Strong population growth in a rural-based society is not compatible with a scheme that restricts land use.
Access to land is the critical ingredient for economic development in PNG.
Over time, a REDD scheme will intensify the land use pressures in the remaining areas.
If the opportunities for jobs or cash-based occupations are limited, the pressure for people to migrate from their village areas will rise.
Forestry production is not a major factor in deforestation.
Concerns about deforestation and PNG land use in general are not supported by the facts.
The amount of agricultural land is just over one million hectares, which is just over 2% of the total land area.
Forested land is still the dominant component of the total land area in PNG.
There is no evidence of substantial deforestation.
Forested areas have declined since 1990 but the rate of change could not be described as a serious concern.

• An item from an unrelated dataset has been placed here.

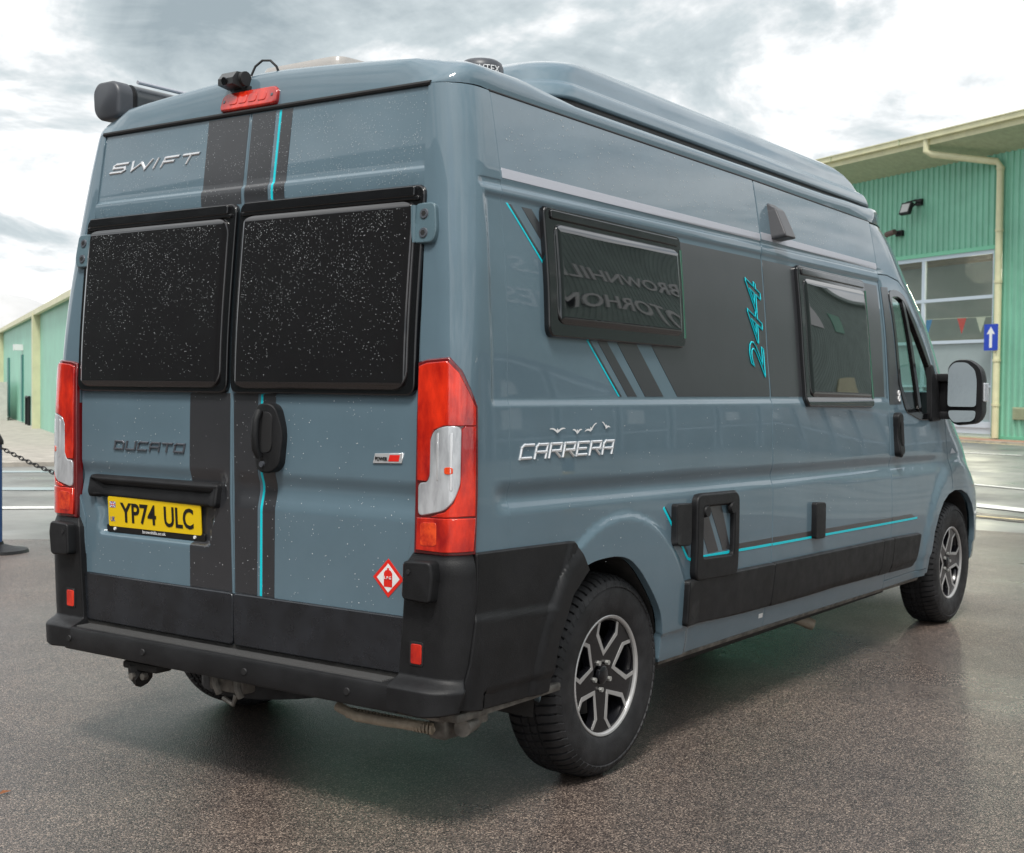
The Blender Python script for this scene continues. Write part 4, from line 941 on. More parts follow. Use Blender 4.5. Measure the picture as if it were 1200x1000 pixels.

The reality of population growth and the need for economic development is that some natural forest land will need to be used for other purposes.
From an economic development perspective it is crucial to consider the opportunity cost of implementing any schemes that involve leaving land idle.
The opportunity cost of participating is the economic returns from the alternative uses of the land.
There has been some research assessing the alternative economic returns of the different land use options for natural forest areas in PNG.
The estimates indicate there are high returns from oil palm in PNG at US$9,275 per ha.
The estimated returns on pre-plantation timber harvesting are also substantial at US$1,099 per ha.
The returns from shifting subsistence agriculture are estimated at US$745 per ha which shows the substantial gains in shifting from subsistence agriculture to commercial oil palm plantations.
Further analysis of the returns from a typical forest concession using a current log price of US$100 per cubic metre gave some illuminating results when compared with the value of the same land as a REDD concession based on selective logging.
Using carbon prices of US$1/tonne based on average 2009 prices and a market peak of US$7/tonne last year, results show that:
* Returns for timber harvesting were between US$303 and US$500 per ha; and
* Returns as a REDD concession were between US$45 and US$240 per ha.
The implications are straightforward.
The carbon price would have to rise substantially from recent levels to compete with sustainable forestry production as the November 2009 price had fallen to US$0.10 per tonne.
In comparison to returns on large scale oil palm of US$9,275 per ha, the estimates show carbon storage does not give the necessary financial rewards.
If consideration of the REDD concept is to be pursued, there is a need for an economic impact assessment that considers the regional development implications and a social impact assessment.
In many areas the pressure to revert to a subsistence way of life or to migrate to other rural regions and urban areas would seem a realistic outcome.
REDD outcomes at Copenhagen should also support land use policies which underpin strategies to raise living standards as well as protecting the environment.